It was 6pm, when I went out my room to get something downstairs. I heard some low murmuring, sobbing noise across my room. “Voodoo’s room!” I said to myself. Then went back to my own world, my own room. Watched DVD, checked my email, speaking of checking the time, it was already 12 midnight. I got hungry and decided to grab something in the kitchen. Outside my room, I could still hear the sobbing noise earlier but now the noise was even louder and it hit me, I knocked on my sister’s room.
When she opened the door of her room, her eyes were swollen and very puffy. Face was drenched with tears, she's been crying since 6pm until midnight. she’s urgh, not a sight I want to see, we haven’t spoke for 3 weeks coz there’s something she did that I don’t like. But all of those bad arguments we had were quickly brushed off my mind when I saw her like that. whatever pain she’s torment with, I felt twice the heaviness on her heart. I can’t even move, at the back of my mind I know I have to say something, I was caught off guard, I need to say not just something , BUT something right. Shit.

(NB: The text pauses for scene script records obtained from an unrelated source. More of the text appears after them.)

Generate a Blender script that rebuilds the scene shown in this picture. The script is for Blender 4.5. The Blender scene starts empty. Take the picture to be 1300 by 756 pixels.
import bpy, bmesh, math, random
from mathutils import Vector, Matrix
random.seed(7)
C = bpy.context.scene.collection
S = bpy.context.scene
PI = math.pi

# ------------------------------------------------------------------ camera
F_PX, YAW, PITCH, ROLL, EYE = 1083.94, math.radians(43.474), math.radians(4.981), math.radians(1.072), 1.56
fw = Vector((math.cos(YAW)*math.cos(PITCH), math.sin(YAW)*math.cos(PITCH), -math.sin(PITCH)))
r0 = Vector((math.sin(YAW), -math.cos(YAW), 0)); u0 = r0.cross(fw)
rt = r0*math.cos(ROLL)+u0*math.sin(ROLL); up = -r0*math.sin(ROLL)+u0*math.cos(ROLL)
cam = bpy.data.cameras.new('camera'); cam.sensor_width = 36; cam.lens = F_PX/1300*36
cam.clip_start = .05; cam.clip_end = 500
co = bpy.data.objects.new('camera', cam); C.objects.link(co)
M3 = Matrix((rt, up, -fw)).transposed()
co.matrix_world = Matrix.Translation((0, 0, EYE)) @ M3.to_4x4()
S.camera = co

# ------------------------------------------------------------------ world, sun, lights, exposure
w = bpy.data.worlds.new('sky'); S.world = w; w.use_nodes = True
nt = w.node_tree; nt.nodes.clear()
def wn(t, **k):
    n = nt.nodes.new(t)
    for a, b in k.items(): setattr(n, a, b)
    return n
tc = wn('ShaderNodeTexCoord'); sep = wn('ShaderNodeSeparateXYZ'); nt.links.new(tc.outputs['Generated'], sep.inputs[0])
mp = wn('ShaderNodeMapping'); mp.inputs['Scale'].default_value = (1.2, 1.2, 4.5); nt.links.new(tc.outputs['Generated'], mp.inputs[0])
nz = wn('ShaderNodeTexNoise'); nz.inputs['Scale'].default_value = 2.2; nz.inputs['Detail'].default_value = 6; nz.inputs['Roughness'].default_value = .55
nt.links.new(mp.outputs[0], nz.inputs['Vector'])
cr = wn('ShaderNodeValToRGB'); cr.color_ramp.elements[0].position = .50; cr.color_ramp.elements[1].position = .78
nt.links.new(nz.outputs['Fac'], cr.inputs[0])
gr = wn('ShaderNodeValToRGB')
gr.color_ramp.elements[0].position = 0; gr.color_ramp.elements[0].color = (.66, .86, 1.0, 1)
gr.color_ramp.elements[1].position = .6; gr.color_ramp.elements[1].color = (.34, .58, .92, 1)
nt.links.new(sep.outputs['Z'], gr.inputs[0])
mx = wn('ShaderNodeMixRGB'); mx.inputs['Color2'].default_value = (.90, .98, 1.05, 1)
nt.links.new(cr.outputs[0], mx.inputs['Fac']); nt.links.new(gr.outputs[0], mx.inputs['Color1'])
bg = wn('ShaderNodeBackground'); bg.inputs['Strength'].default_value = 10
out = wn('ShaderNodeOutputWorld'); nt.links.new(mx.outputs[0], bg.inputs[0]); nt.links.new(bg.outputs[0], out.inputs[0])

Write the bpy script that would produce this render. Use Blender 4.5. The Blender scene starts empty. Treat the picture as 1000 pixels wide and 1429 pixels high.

I hate this.
OK here’s the picture, We allowed our13 year old sister to have a boyfriend, Coz my Dad gives us so much trust and he trust us that we are responsible for ourselves, for all of our actions. The pervert was her “first-love” eventually, even though we don’t really like this guy she’s hooked up with, we don’t have any choices to forbid her. We were so nice to him. We even let him feel at home. Eventhough Pervert guy said rude stuff to our Dad, that he’s fat and so and so. Oh, I forgot why am i calling him Mr.Pervert? sobrang MALIBOG! Fuck him. Pursuing my sister to have sex with him, even asking her to strip dance in front of the webcam when they’re online. But My sister was instilled with bombarding advices from her Big Sis and Bro. That Sex for her should be at the age of 18 and with the right person. That’s why she didn’t give in to Mr.Pervert’s perverted way of thinking . Not to some asshole who don’t even know how to respect women! No.. No…
TO YOU MR. PERVERT:MIGUEL, Who do you think you are? You know what? What kind of family would raise some kind of a bastard like you! It tells a lot what kind of a person are you. I’m not going to waste much of my time on some losers like you, God is still kind for he knows my sister doesn’t deserve some asshole. Pray hard asshole. Yes, asshole? Why? You really look like an ASSHOLE, literally. Do not let me see you ANYWHERE. God knows to what extent I can do to you. Save yourself from serious embarrassment
To my sister, Voodoo
Every now and then , life can be a little rough, don’t trust easily. Breakups do happen to all people, I’ve gone through that too. and move on to someone even better ,you might discover a wonderful person that you never knew before , someone so much better than what you have had. God has wonderful plans for you, believe me, been there, done that. and you have any idea how much painful it is for us, me ,ditchi,ahya and papa to see you crying for a guy who don’t really deserve your tears? It’s like double the pain your bearing right now.
The terrible thing about getting dumped or abandoned is it shrinks our self-esteem. We feel a full tidal wave of rejection bring us to our knees, there’s the inner hate and we tend to self-destruct mode. don’t be like that, you’re young, pretty and very much lovable .the world has still a lot to offer you.
You know there’s a story someone shared to me,
if I show you 1,000 PESOS, do you like to have it?
Of course yes.
what if I crumpled it, would you still like it?
Still , yes.
What if I crumpled it, stomped it and threw it, would you still go after it and get it?
YES, OF COURSE. It is still money and it still has a value.
I want you to be like that, know how to give VALUE to yourself no matter how torn you are. Coz at the end of the day, what important is how you give value to yourself. When we value something, it has a positive quality for us. We prize it, cherish it, esteem it, respect it, hold it deal. you earned it from choices we are glad we made.
shobe, i love you no matter what happens, i'll be at yourside forever. accepting the truth is the very first step in healing.